Proportionality standards have played an increasingly significant role in discovery since the enactment of the 2015 amendments to the Federal Rules of Civil Procedure (FRCP). FRCP 26(b)(1) lists six different factors, any combination of which a court may consider in determining whether the requested discovery is proportional to the needs of the case.
While cost issues—the amount in controversy or the expense of the requested discovery—often predominate, nonmonetary considerations are increasingly factoring into the proportionality analysis. That is particularly the case with privacy. With so many categories of personal and sensitive electronically stored information (ESI) now available on electronic devices, courts are invoking privacy with greater frequency to determine that discovery is disproportionate. A decision from Henson v. Turn, Inc., issued in October by U.S. Magistrate Judge Laurel Beeler, exemplifies the growing role of privacy in a responding party’s recipe for limiting discovery.
Henson v. Turn, Inc.
The discovery dispute in Henson[1] arose after defendant served plaintiffs with requests to image plaintiffs’ mobile devices and obtain their complete Internet browsing history on those devices. This discovery was ostensibly designed to gather information regarding plaintiffs’ claims that defendant had engaged in unfair business practices by creating enhanced internet tracking technology colloquially referred to as “zombie cookies.” Unlike a traditional cookie that a user can block or delete, zombie cookies “respawn” despite such user actions and allegedly enable defendant to continue monitoring and harvesting pertinent data from a user’s browser history.
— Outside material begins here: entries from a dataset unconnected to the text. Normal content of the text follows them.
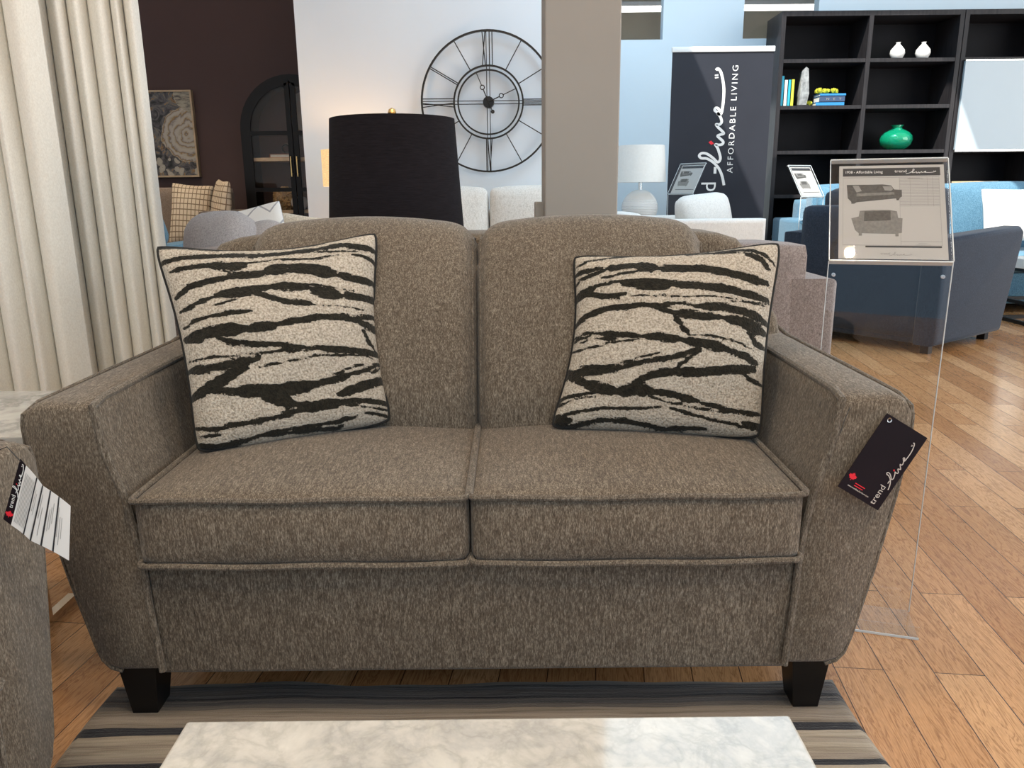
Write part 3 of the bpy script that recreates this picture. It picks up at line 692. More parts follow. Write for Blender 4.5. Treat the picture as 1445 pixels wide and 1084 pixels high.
def zebra(name, label, corners, z, pin, front=.085, back=.035, seed=0):
    TL, TR, BR, BL = [Vector(c) for c in corners]
    base = Vector(((BL.x+BR.x)/2, (BL.y+BR.y)/2, min(BL.z, BR.z)))
    root = thing(name, label, 'cushion', base, 0, 'zebra cushions on the loveseat')
    q = [np.array(p, float) for p in z['q']]
    NN = 190
    nrm = ((TR-TL).cross(BL-TL)).normalized()
    if nrm.y > 0: nrm = -nrm
    s, t = np.meshgrid(np.linspace(0, 1, NN), np.linspace(0, 1, NN))      # t down from the top edge
    pt, pr, pb, pl = pin
    para = lambda a: 4*a*(1-a)
    u = s + pl*para(t)**1.0*(1-s)**2 - pr*para(t)*s**2
    v = t + pt*para(s)*(1-t)**2 - pb*para(s)*t**2
    cc = .024*np.abs(2*s-1)**7*np.abs(2*t-1)**7
    u = u+(.5-u)*2*cc; v = v+(.5-v)*2*cc
    # ink: distance of the cloth point to the woven strokes
    qx = (1-v)*((1-u)*q[0][0]+u*q[1][0])+v*((1-u)*q[3][0]+u*q[2][0]); qy = (1-v)*((1-u)*q[0][1]+u*q[1][1])+v*((1-u)*q[3][1]+u*q[2][1])
    best = np.full(qx.shape, -99.)
    for w, pts in z['st']:
        L_ = len(pts)-1
        P_ = np.array(pts, float); cum = np.concatenate([[0], np.cumsum(np.hypot(*np.diff(P_, axis=0).T))]); TT = cum[-1]
        for i in range(L_):
            (ax, ay), (bx, by) = pts[i], pts[i+1]; dx, dy = bx-ax, by-ay
            k = np.clip(((qx-ax)*dx+(qy-ay)*dy)/(dx*dx+dy*dy), 0, 1)
            d = np.hypot(qx-ax-k*dx, qy-ay-k*dy)
            pos = cum[i]+k*(cum[i+1]-cum[i]); tp = np.minimum(1, .55+.45*np.minimum(pos, TT-pos)/min(TT*.2, 40))
            best = np.maximum(best, w*tp*.54-d)
    wob = np.array([[mnoise.noise(Vector((qx[j, i]/70, qy[j, i]/13, seed)))*7.5+mnoise.noise(Vector((qx[j, i]/16, qy[j, i]/6, seed+3)))*3.5 for i in range(NN)] for j in range(NN)])
    ink = np.clip(.5+(best+wob)/15, 0, 1)
    edge = np.minimum.reduce([s, 1-s, t, 1-t])
    prof = (np.clip(1-(2*s-1)**2, 0, 1)*np.clip(1-(2*t-1)**2, 0, 1))**.5
    def face(dep, sign):
        P = []
        for j in range(NN):
            for i in range(NN):
                U, V = u[j, i], v[j, i]
                p = TL*(1-U)*(1-V)+TR*U*(1-V)+BR*U*V+BL*(1-U)*V
                wr = mnoise.noise(Vector((U*3.2+seed, V*3.2, sign)))*.008+mnoise.noise(Vector((U*9+seed, V*9, sign)))*.0025
                c = max(0, 1-6*min(edge[j, i], .17))
                P.append(p + nrm*sign*(dep*prof[j, i]**.85 + (1-c)*wr) - base)
        return P
    step = 1
    F = face(front, 1); B = face(back, -1)
    me = bpy.data.meshes.new('cover')
    faces = []
    off = NN*NN
    for j in range(NN-1):
        for i in range(NN-1):
            a = j*NN+i; faces.append((a, a+NN, a+NN+1, a+1)); faces.append((off+a, off+a+1, off+a+NN+1, off+a+NN))
    me.from_pydata([tuple(p) for p in F]+[tuple(p) for p in B], [], faces)
    at = me.attributes.new('ink', 'FLOAT', 'POINT')
    vals = np.concatenate([ink.ravel(), ink[:, ::-1].ravel()]).astype(np.float32); at.data.foreach_set('value', vals)
    for p in me.polygons: p.use_smooth = True
    me.materials.append(M['zebra'])
    o = bpy.data.objects.new('cover', me); COL.objects.link(o); o.parent = root
    w = MB(); loop = [F[i] for i in range(0, NN, 3)] + [F[j*NN+NN-1] for j in range(2, NN, 3)] + [F[(NN-1)*NN+i] for i in range(NN-3, 0, -3)] + [F[j*NN] for j in range(NN-2, 1, -3)]
    w.tube(loop, .0042, 8, True); w.build('piping', 'blackpipe', root, label='black piping')
    return root
zebra('throw_pillow', 'zebra-striped boucle cushion leaning in the left corner of the loveseat', [(-.735, 1.60, .885), (-.288, 1.72, .902), (-.260, 1.60, .497), (-.630, 1.450, .480)], ZL, (.075, .055, .0, .045), seed=0)
zebra('throw_pillow', 'zebra-striped boucle cushion leaning against the right arm of the loveseat', [(.133, 1.70, .846), (.566, 1.62, .878), (.512, 1.505, .480), (.076, 1.565, .490)], ZR, (.05, .03, .01, .07), seed=5)

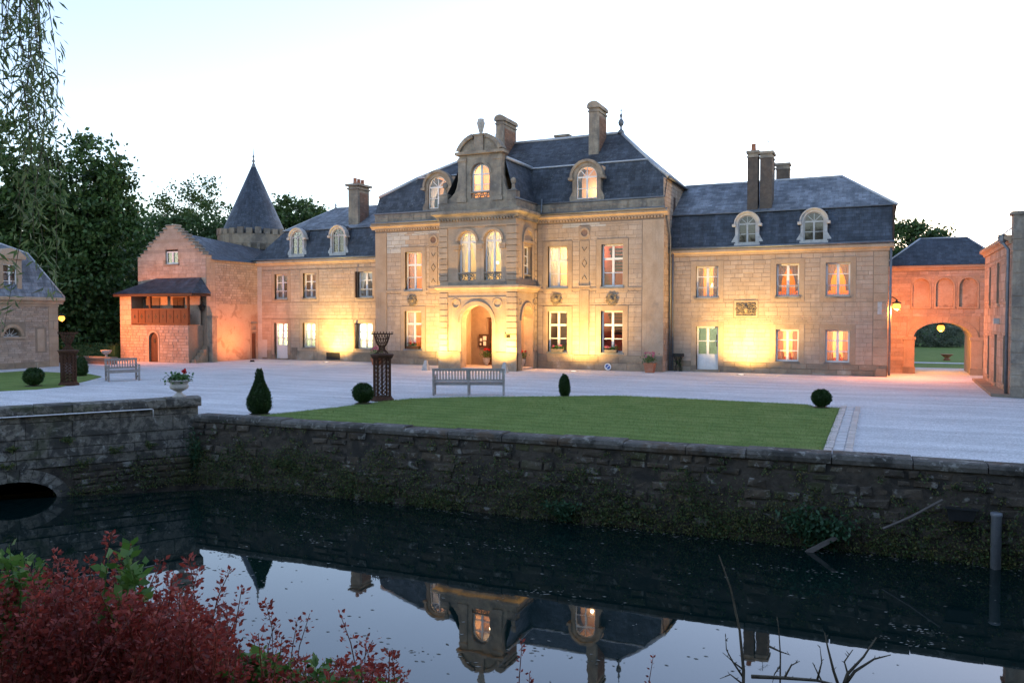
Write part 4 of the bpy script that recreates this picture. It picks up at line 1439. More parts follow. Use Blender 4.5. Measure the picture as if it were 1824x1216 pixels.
st.lay(hwall, FMS, YM + .05, YM + 5.9, 6.0, 9.3, [(39.6, 40.1, 7.4, 8.6), (42.0, 42.5, 8.2, 8.8)], .2, (.28, .5), "rubble", .012, .016, .006)
st.finish()
for a, b in ((XM0, XM0 + .72), (XM1 - 1.02, XM1 + .014)):
    MB(FM).box(a, b, -.03, .02, .76, 7.3).build("pilaster", "dressed", house)
MB(FM).box(XM0, -20.15, -.04, .02, 3.98, 4.1).build("string_course", "dressed", house)
MB(FM).box(-15.8, XM1 - 1.04, -.035, .02, 3.98, 4.08).build("string_course", "dressed", house)
for a, b in ((XM0, -20.1), (-15.88, XM1)):
    cornice(house, FM, a, b, 7.5, .22, .26, "dressed", True, retr=1 if b == XM1 else 0, retl=1 if a == XM0 else 0)
    MB(FM).box(a, b + (.015 if b == XM1 else 0), -.05, .04, 7.76, 8.32).build("attic_band", "weathered", house)
    n = 7
    for i in range(1, n):
        uu = a + (b - a) * i / n
        MB(FM).box(uu - .12, uu + .12, -.075, -.05, 7.8, 8.28).build("attic_block", "weathered", house)
gutter(house, FM, XM0 - .1, -20.2, -.28, 7.82, .06)
gutter(house, FM, -15.6, XM1 + .1, -.28, 7.82, .06)
gutter(house, FM, XM0 - .05, -20.3, -.06, 8.36, .05)
gutter(house, FM, -15.6, XM1 + .02, -.06, 8.36, .05)
MB(FM).tube([(-15.55, -.1, 8.6), (-15.55, -.16, 8.1), (-15.5, -.28, 7.83)], .045, 8).build("downpipe", "lead_grey", house, smooth=True)
MB().tube([(XM1 + .1, YM + .1, 7.85), (XM1 + .1, YM + .25, 7.4), (XM1 + .12, YM + .85, 6.5), (XM1 + .12, YM + .9, .05)], .045, 8).build("downpipe", "lead_grey", house, smooth=True)
specM = [dict(room="orange_wall", curt=("curtain_rose", 'left'), power=14.7477, room_col=PEACH, extra='picture'),
         dict(room="cream_wall", curt=("curtain_white", 'left'), power=32.7726, room_col=WARM, extra='picture'),
         dict(room="red_wall", curt=None, power=19.6636, room_col=PEACH, extra='stair'),
         dict(room="orange_wall", curt=("curtain_white", 'left'), power=13.109, room_col=PEACH, extra='lampshade'),
         dict(room="dark_wall", curt=None, power=9.83178, room_col=PEACH, extra='cupboard'),
         dict(room="red_wall", curt=None, power=8.19315, room_col=PEACH, extra='stair')]
for (a, b, c, d), s in zip(openM, specM):
    w = window(house, FM, a, b, c, d, 2, (0, .33, .66, 1), .66, inset=.2, sill='lead', **s)
    surround(w, FM, a, b, c, d, .26, proud=.03)
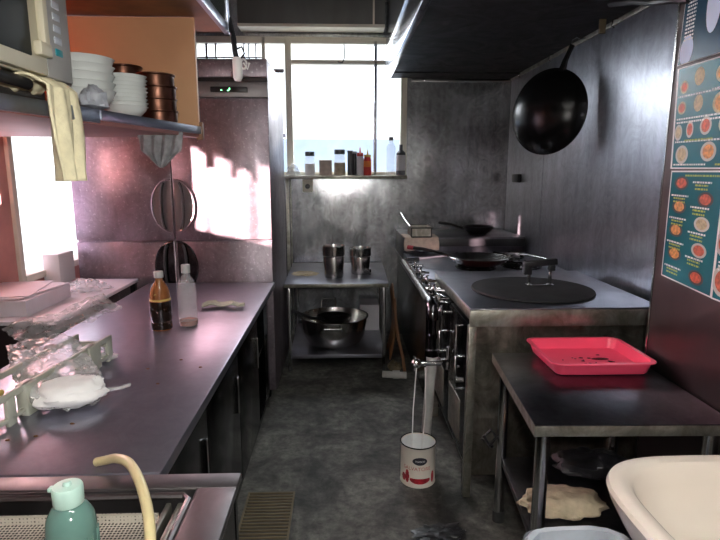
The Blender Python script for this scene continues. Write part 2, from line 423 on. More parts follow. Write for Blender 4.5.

Plaintiffs did not dispute that certain aspects of their browsing history, together with the cookies related to that history, were relevant and should be produced in discovery. Instead, plaintiff sought to limit the production of its browser history and cookies to the particular websites they visited that used defendant’s zombie cookie technology. Allowing defendant to obtain access to plaintiffs’ complete browsing history—together with the information defendant would obtain by imaging plaintiffs’ devices—would, argued plaintiffs, violate the relevance and proportionality limitations under FRCP 26(b)(1).
The court agreed with plaintiffs, holding that defendant’s discovery requests swept too broadly and would include any number of irrelevant documents such as “text messages, emails, contact lists, and photographs.” In addition, Judge Beeler emphasized the role of plaintiffs’ privacy interests in the data found on their mobile devices in determining that defendant’s discovery requests were disproportionate. While not expressly identified in FRCP 26(b)(1) as a proportionality factor, the court found that notions of privacy are implicitly baked into the proportionality analysis.
In particular, providing defendant with access to plaintiffs’ devices would allow it to explore any number of aspects of plaintiffs’ private life not relevant to the instant case. This could include spending habits, political information, romantic interests, familial and other associations, and information regarding user health. As the U.S. Supreme Court explained in Riley v. California,[2] mobile devices now routinely reflect such information and accordingly offer a mosaic of a user’s personal life. Providing defendant with unfettered access to such information would exceed proper limitations and open the possibility for abuse in the discovery process. Relying on Riley and other case law, together with legal scholarship on the issues,[3] the court concluded that such privacy concerns militated against the requested discovery.
The Impact of Henson on eDiscovery
The Henson decision should stand as an important reminder about the role of proportionality in the discovery process. Henson reinforces a key mandate from the 2015 FRCP amendments that requesting parties must consider proportionality limitations—including financial and non-monetary considerations—in connection with discovery. It also advances a particular recipe for success in discovery: that requesting parties should stay focused on the issues and work cooperatively with adversaries to keep requests from sweeping too broadly into irrelevant matters. Unless they do so, parties may very well find their discovery restricted in order to safeguard the privacy rights of litigants.
[1] Henson v. Turn, Inc., 15-cv-01497, 2018 WL 5281629 (N.D. Cal. Oct. 22, 2018).
[2] Riley v. California, 573 U.S. ___, 134 S. Ct. 2473 (2014).
[3] See Agnieska McPeak, Social Media, Smartphones, and Proportional Privacy in Civil Discovery, 64 U. Kan. L. Rev. 235 (2015).